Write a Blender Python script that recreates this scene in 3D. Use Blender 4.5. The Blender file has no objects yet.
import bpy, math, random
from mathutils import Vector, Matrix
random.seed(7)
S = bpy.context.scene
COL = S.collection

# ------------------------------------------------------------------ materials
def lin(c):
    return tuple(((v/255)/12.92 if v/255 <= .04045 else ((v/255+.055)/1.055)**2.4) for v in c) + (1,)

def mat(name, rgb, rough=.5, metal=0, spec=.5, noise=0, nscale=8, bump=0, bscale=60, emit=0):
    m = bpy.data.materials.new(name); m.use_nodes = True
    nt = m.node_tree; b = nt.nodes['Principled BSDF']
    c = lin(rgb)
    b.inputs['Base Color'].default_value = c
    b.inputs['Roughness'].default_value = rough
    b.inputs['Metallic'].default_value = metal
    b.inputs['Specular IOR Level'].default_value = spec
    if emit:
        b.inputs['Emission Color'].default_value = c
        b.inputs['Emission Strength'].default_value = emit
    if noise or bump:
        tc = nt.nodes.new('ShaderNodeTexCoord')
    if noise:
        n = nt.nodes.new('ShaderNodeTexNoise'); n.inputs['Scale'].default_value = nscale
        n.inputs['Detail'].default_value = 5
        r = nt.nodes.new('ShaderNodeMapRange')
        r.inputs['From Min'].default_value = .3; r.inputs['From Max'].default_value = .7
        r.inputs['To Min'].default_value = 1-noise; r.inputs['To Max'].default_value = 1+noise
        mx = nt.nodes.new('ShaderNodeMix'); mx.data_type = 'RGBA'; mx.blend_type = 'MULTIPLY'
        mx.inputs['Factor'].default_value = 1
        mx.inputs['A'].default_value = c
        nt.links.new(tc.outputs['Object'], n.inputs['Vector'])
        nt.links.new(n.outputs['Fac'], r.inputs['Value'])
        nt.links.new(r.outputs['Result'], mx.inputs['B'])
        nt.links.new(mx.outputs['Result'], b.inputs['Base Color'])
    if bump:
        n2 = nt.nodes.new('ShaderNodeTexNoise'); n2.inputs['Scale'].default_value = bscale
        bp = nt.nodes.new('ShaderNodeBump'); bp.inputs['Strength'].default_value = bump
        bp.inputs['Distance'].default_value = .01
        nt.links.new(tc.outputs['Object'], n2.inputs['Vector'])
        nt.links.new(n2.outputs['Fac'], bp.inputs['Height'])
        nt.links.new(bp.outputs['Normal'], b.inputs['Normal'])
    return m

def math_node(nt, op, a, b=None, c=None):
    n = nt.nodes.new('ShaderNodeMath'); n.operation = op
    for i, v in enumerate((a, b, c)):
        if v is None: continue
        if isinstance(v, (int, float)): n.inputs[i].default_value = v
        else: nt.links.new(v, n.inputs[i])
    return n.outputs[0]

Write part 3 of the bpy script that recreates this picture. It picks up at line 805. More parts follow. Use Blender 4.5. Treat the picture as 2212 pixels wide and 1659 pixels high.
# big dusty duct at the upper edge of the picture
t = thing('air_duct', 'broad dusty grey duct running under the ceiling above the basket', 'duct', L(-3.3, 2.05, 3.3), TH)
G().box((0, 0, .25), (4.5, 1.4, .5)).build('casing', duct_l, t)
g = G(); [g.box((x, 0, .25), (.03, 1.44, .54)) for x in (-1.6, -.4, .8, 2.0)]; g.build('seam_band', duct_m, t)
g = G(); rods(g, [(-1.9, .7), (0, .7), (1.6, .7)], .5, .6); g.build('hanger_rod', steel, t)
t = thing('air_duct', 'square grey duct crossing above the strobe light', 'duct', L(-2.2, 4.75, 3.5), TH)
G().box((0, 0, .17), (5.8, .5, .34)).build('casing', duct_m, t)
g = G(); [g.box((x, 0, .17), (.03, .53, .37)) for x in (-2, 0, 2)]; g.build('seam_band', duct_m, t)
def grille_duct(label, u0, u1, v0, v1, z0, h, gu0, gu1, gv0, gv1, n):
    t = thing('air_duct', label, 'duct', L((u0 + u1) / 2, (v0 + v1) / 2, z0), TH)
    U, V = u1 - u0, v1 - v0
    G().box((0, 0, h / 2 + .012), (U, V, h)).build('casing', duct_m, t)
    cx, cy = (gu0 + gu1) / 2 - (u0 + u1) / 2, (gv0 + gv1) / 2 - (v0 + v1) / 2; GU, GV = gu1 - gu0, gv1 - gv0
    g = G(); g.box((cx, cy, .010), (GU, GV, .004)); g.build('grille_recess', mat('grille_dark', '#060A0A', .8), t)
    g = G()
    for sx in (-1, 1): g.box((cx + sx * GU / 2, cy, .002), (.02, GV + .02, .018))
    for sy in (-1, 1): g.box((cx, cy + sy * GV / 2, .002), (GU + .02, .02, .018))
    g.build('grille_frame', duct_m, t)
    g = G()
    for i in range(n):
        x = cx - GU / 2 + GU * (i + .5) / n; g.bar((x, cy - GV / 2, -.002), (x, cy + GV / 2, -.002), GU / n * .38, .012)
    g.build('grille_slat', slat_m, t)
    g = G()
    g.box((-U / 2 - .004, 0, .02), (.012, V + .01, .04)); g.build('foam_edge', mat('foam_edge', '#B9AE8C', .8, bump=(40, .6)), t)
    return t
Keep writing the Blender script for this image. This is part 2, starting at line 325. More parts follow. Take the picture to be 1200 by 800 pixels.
__________
PROBLEM REQUIREMENTS ▸ Pull out every line in the material above where "Blender" occurs.

TASK ANSWER ▸
Write a Blender Python script that recreates this scene in 3D. Use Blender 4.5. The Blender file has no objects yet.
Write part 3 of the bpy script that recreates this picture. It picks up at line 805. More parts follow. Use Blender 4.5. Treat the picture as 2212 pixels wide and 1659 pixels high.
Keep writing the Blender script for this image. This is part 2, starting at line 325. More parts follow. Take the picture to be 1200 by 800 pixels.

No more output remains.